大河原氏は稲城市の公式マスコットキャラクター「稲城なしのすけ」のデザインも手がけていて、そのことについて聞かれると「あれは本当に申し訳なかった」と前置きし、マスコットキャラということをあまり考えずにデザインしてしまったことを後悔していることを明かした。その後に出てきた同じ梨をモチーフとする千葉県船橋市の「ふなっしー」と対比して、自身が手がけたデザインではふなっしーのようなアクションができず、以降は作画のすべてを漫画家の井上ジェット氏に任せてしまった無責任さを反省している旨を述べた。
話題は2人が今後一緒に作品を作る機会があるかという話となり、高橋氏は「(年齢的に)明日どうなるかはわからないけど、アイデアはある」と答える。

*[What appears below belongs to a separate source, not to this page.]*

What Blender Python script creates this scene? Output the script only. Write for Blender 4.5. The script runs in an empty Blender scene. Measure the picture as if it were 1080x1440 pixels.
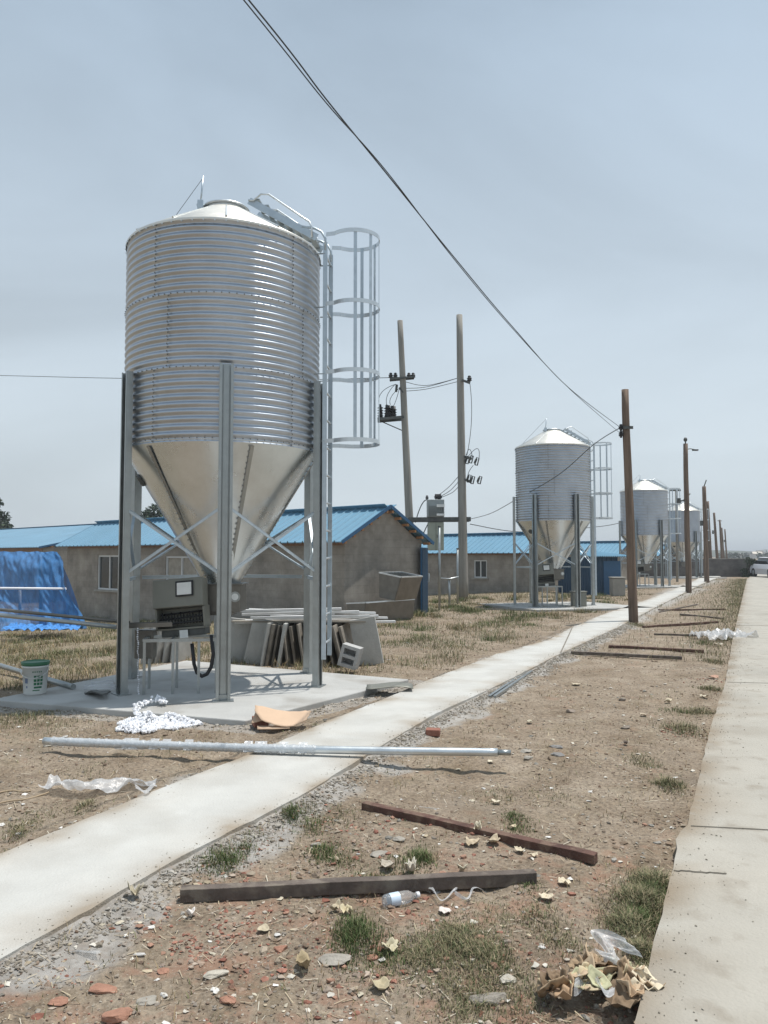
import bpy, math, random
import numpy as np
from mathutils import Vector, Matrix, noise
C = bpy.context.scene.collection
R = math.radians
PI = math.pi
random.seed(7); rng = np.random.default_rng(7)

# ------------------------------------------------------------------ camera
PITCH = R(3.18); EYE = 1.6; F = 1080.0
cam = bpy.data.objects.new('camera', bpy.data.cameras.new('camera')); C.objects.link(cam)
cam.location = (0, 0, EYE); cam.rotation_euler = (R(90) + PITCH, 0, 0)
cam.data.sensor_fit = 'VERTICAL'; cam.data.sensor_height = 24; cam.data.lens = 24 * F / 1440
cam.data.clip_end = 6000; cam.data.clip_start = .05
sc = bpy.context.scene; sc.camera = cam

# ------------------------------------------------------------------ light
SUN = Vector((0.80, 0.28, 2.84)).normalized()          # towards the sun
elev = math.asin(SUN.z); az = math.atan2(SUN.x, SUN.y)
w = bpy.data.worlds.new('World'); sc.world = w; w.use_nodes = True
nt = w.node_tree; nt.nodes.clear()
out = nt.nodes.new('ShaderNodeOutputWorld'); bg = nt.nodes.new('ShaderNodeBackground')
sky = nt.nodes.new('ShaderNodeTexSky'); sky.sky_type = 'NISHITA'; sky.sun_disc = False
sky.sun_elevation = elev; sky.sun_rotation = az; sky.dust_density = 5.0; sky.air_density = 1.3; sky.altitude = 300
tc = nt.nodes.new('ShaderNodeTexCoord'); mp = nt.nodes.new('ShaderNodeMapping'); mp.inputs['Scale'].default_value = (1, 1, 2.6)
ns = nt.nodes.new('ShaderNodeTexNoise'); ns.inputs['Scale'].default_value = 1.15; ns.inputs['Distortion'].default_value = .6; ns.inputs['Detail'].default_value = 6; ns.inputs['Roughness'].default_value = .5
rp = nt.nodes.new('ShaderNodeMapRange'); rp.inputs[1].default_value = .35; rp.inputs[2].default_value = .68; rp.inputs[3].default_value = .92; rp.inputs[4].default_value = 1.22
sz = nt.nodes.new('ShaderNodeSeparateXYZ'); gr = nt.nodes.new('ShaderNodeValToRGB')   # hazy veil of cloud, paler towards the horizon
for i_, (p_, c_) in enumerate(((0.0, (7.6, 8.5, 9.0)), (.30, (6.1, 7.15, 8.1)), (.62, (4.8, 6.05, 7.4)))):
    if i_ > 1: gr.color_ramp.elements.new(p_)
    gr.color_ramp.elements[i_].position = p_; gr.color_ramp.elements[i_].color = (c_[0] / 10, c_[1] / 10, c_[2] / 10, 1)
vm = nt.nodes.new('ShaderNodeVectorMath'); vm.operation = 'SCALE'; vm2 = nt.nodes.new('ShaderNodeMath'); vm2.operation = 'MULTIPLY'; vm2.inputs[1].default_value = 10
mx = nt.nodes.new('ShaderNodeMix'); mx.data_type = 'RGBA'; mx.inputs['Factor'].default_value = .92
nt.links.new(tc.outputs['Generated'], mp.inputs[0]); nt.links.new(mp.outputs[0], ns.inputs['Vector'])
nt.links.new(tc.outputs['Generated'], sz.inputs[0]); nt.links.new(sz.outputs[2], gr.inputs[0])
nt.links.new(ns.outputs['Fac'], rp.inputs[0]); nt.links.new(rp.outputs[0], vm2.inputs[0])
nt.links.new(gr.outputs[0], vm.inputs[0]); nt.links.new(vm2.outputs[0], vm.inputs['Scale'])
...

メカ作品は登場するメカがその世界の中で居心地がよければいいので、その理屈を整えたらあとは大河原氏のようなクリエイターに全てを任せれば大丈夫だと、今も作品を作りたい気持ちをあらわにした。
大河原氏は最近あまりアニメの仕事をしておらず、宇宙ステーションや電車、絵本、釣具のデザインまで、面白そうなメカデザインの仕事は全て受けていて、まだ言えないこともたくさんあるが、それらを楽しくやっているとのこと。ともに受けた仕事を断ることは基本的にないそうなので、2人が再びタッグを組む可能性がゼロではないことに客席も沸いた。
最後に仕事を長く続ける秘訣について問われた高橋氏は「秘訣ではないけど方針は決めている」述べ、「注文をいただいたら何でもやります。頼む側が“こいつがこういうことをできるんじゃないか”と思ってもらえる限りは、僕ができることであれば受けたい」と力強く返答し、それが現在も仕事をもらっている理由だと答えた。また無理に新しいことをやろうとは考えず、とにかく楽しみながら仕事をやることを信条としていると続けている。
大河原氏のモットーは「適当な仕事をやること」で、この「適当」はいい加減という意味ではなく、対価に合わせた無理のない仕事をやるという意味が込められている。自身が多数のメカやキャラクターを発信していた'70~'80年代を思い出しながら、今も企画書をもらうとワクワクするとのこと。あとは人との巡り合わせも大事にしていて、若い頃に現場で出会った人物のおかげで生活ができ、それを繰り返してきたことで50年も仕事を続けてこられたと語った。
作品やモニュメントに込められた愛や夢が稲城市と結びつき、新たな文化交流の場を築いていることが再確認されたこのイベント。トーク後の記念撮影に応じる高橋氏と大河原氏には来場者から温かい拍手が贈られ、イベントは締めくくられた。